Aim of the exercise >> Return every entry exactly as written.
╔══
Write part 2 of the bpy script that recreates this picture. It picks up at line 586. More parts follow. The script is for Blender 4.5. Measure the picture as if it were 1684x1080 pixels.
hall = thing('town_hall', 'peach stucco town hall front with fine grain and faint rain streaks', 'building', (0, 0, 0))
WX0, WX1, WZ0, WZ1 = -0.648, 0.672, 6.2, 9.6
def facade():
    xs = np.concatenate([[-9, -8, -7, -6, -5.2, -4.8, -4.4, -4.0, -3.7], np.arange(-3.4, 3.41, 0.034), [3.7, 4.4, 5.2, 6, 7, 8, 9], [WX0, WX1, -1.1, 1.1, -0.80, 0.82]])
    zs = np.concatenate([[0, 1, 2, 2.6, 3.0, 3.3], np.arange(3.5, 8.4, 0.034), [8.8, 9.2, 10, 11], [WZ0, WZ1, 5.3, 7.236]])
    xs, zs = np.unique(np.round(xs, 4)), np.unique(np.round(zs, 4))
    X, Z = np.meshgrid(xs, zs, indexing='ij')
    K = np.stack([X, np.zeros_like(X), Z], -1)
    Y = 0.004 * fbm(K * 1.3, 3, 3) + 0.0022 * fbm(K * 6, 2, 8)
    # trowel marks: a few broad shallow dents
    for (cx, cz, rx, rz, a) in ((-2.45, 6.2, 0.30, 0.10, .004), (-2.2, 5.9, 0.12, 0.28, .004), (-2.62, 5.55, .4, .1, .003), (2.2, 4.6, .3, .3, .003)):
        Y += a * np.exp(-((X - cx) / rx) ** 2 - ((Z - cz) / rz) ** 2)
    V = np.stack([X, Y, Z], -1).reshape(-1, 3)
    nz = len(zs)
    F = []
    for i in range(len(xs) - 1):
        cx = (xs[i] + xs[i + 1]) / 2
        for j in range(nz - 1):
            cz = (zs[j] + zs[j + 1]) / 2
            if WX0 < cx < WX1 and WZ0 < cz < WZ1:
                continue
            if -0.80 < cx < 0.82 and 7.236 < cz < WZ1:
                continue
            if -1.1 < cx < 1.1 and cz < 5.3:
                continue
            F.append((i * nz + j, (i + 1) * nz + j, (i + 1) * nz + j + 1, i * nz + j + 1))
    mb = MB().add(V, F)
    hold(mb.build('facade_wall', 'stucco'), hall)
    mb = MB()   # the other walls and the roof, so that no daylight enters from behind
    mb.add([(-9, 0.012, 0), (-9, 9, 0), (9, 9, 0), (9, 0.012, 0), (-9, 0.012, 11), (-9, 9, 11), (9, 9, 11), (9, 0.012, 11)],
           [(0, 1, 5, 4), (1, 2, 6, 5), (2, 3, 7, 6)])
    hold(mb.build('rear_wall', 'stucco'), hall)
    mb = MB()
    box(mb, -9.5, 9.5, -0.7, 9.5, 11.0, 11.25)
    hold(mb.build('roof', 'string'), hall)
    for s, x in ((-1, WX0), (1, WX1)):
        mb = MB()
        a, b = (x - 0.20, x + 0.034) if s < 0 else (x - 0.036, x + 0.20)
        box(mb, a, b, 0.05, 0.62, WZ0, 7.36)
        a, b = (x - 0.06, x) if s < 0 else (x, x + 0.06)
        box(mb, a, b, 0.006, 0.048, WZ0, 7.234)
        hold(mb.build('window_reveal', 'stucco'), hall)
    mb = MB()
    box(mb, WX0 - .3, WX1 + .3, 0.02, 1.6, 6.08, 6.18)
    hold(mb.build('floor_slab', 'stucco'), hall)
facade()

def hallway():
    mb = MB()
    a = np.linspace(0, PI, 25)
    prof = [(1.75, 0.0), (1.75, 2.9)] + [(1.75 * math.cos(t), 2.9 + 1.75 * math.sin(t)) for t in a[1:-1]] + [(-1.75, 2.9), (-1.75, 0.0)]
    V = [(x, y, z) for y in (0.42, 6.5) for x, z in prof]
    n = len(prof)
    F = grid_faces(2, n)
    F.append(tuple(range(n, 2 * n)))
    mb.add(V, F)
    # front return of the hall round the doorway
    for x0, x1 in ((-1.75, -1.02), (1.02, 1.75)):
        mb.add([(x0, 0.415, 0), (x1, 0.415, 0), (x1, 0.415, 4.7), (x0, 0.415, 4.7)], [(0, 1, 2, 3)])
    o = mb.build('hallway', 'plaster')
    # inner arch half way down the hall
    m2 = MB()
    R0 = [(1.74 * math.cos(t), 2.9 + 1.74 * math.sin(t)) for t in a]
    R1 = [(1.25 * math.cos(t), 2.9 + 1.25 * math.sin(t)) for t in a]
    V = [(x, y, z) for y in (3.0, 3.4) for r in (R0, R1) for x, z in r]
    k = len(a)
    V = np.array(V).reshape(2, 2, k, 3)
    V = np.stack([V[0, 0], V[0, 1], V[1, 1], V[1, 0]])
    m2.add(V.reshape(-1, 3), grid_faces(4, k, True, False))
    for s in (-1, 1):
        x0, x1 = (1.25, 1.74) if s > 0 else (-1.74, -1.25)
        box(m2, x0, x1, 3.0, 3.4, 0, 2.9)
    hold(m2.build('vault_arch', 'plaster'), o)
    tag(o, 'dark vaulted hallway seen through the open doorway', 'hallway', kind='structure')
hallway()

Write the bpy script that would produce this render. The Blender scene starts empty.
╚══
Solution >>
Write part 2 of the bpy script that recreates this picture. It picks up at line 586. More parts follow. The script is for Blender 4.5. Measure the picture as if it were 1684x1080 pixels.
hall = thing('town_hall', 'peach stucco town hall front with fine grain and faint rain streaks', 'building', (0, 0, 0))
WX0, WX1, WZ0, WZ1 = -0.648, 0.672, 6.2, 9.6
def facade():
    xs = np.concatenate([[-9, -8, -7, -6, -5.2, -4.8, -4.4, -4.0, -3.7], np.arange(-3.4, 3.41, 0.034), [3.7, 4.4, 5.2, 6, 7, 8, 9], [WX0, WX1, -1.1, 1.1, -0.80, 0.82]])
    zs = np.concatenate([[0, 1, 2, 2.6, 3.0, 3.3], np.arange(3.5, 8.4, 0.034), [8.8, 9.2, 10, 11], [WZ0, WZ1, 5.3, 7.236]])
    xs, zs = np.unique(np.round(xs, 4)), np.unique(np.round(zs, 4))
    X, Z = np.meshgrid(xs, zs, indexing='ij')
    K = np.stack([X, np.zeros_like(X), Z], -1)
    Y = 0.004 * fbm(K * 1.3, 3, 3) + 0.0022 * fbm(K * 6, 2, 8)
    # trowel marks: a few broad shallow dents
    for (cx, cz, rx, rz, a) in ((-2.45, 6.2, 0.30, 0.10, .004), (-2.2, 5.9, 0.12, 0.28, .004), (-2.62, 5.55, .4, .1, .003), (2.2, 4.6, .3, .3, .003)):
        Y += a * np.exp(-((X - cx) / rx) ** 2 - ((Z - cz) / rz) ** 2)
    V = np.stack([X, Y, Z], -1).reshape(-1, 3)
    nz = len(zs)
    F = []
    for i in range(len(xs) - 1):
        cx = (xs[i] + xs[i + 1]) / 2
        for j in range(nz - 1):
            cz = (zs[j] + zs[j + 1]) / 2
            if WX0 < cx < WX1 and WZ0 < cz < WZ1:
                continue
            if -0.80 < cx < 0.82 and 7.236 < cz < WZ1:
                continue
            if -1.1 < cx < 1.1 and cz < 5.3:
                continue
            F.append((i * nz + j, (i + 1) * nz + j, (i + 1) * nz + j + 1, i * nz + j + 1))
    mb = MB().add(V, F)
    hold(mb.build('facade_wall', 'stucco'), hall)
    mb = MB()   # the other walls and the roof, so that no daylight enters from behind
    mb.add([(-9, 0.012, 0), (-9, 9, 0), (9, 9, 0), (9, 0.012, 0), (-9, 0.012, 11), (-9, 9, 11), (9, 9, 11), (9, 0.012, 11)],
           [(0, 1, 5, 4), (1, 2, 6, 5), (2, 3, 7, 6)])
    hold(mb.build('rear_wall', 'stucco'), hall)
    mb = MB()
    box(mb, -9.5, 9.5, -0.7, 9.5, 11.0, 11.25)
    hold(mb.build('roof', 'string'), hall)
    for s, x in ((-1, WX0), (1, WX1)):
        mb = MB()
        a, b = (x - 0.20, x + 0.034) if s < 0 else (x - 0.036, x + 0.20)
        box(mb, a, b, 0.05, 0.62, WZ0, 7.36)
        a, b = (x - 0.06, x) if s < 0 else (x, x + 0.06)
        box(mb, a, b, 0.006, 0.048, WZ0, 7.234)
        hold(mb.build('window_reveal', 'stucco'), hall)
    mb = MB()
    box(mb, WX0 - .3, WX1 + .3, 0.02, 1.6, 6.08, 6.18)
    hold(mb.build('floor_slab', 'stucco'), hall)
facade()

def hallway():
    mb = MB()
    a = np.linspace(0, PI, 25)
    prof = [(1.75, 0.0), (1.75, 2.9)] + [(1.75 * math.cos(t), 2.9 + 1.75 * math.sin(t)) for t in a[1:-1]] + [(-1.75, 2.9), (-1.75, 0.0)]
    V = [(x, y, z) for y in (0.42, 6.5) for x, z in prof]
    n = len(prof)
    F = grid_faces(2, n)
    F.append(tuple(range(n, 2 * n)))
    mb.add(V, F)
    # front return of the hall round the doorway
    for x0, x1 in ((-1.75, -1.02), (1.02, 1.75)):
        mb.add([(x0, 0.415, 0), (x1, 0.415, 0), (x1, 0.415, 4.7), (x0, 0.415, 4.7)], [(0, 1, 2, 3)])
    o = mb.build('hallway', 'plaster')
    # inner arch half way down the hall
    m2 = MB()
    R0 = [(1.74 * math.cos(t), 2.9 + 1.74 * math.sin(t)) for t in a]
    R1 = [(1.25 * math.cos(t), 2.9 + 1.25 * math.sin(t)) for t in a]
    V = [(x, y, z) for y in (3.0, 3.4) for r in (R0, R1) for x, z in r]
    k = len(a)
    V = np.array(V).reshape(2, 2, k, 3)
    V = np.stack([V[0, 0], V[0, 1], V[1, 1], V[1, 0]])
    m2.add(V.reshape(-1, 3), grid_faces(4, k, True, False))
    for s in (-1, 1):
        x0, x1 = (1.25, 1.74) if s > 0 else (-1.74, -1.25)
        box(m2, x0, x1, 3.0, 3.4, 0, 2.9)
    hold(m2.build('vault_arch', 'plaster'), o)
    tag(o, 'dark vaulted hallway seen through the open doorway', 'hallway', kind='structure')
hallway()

Write the bpy script that would produce this render. The Blender scene starts empty.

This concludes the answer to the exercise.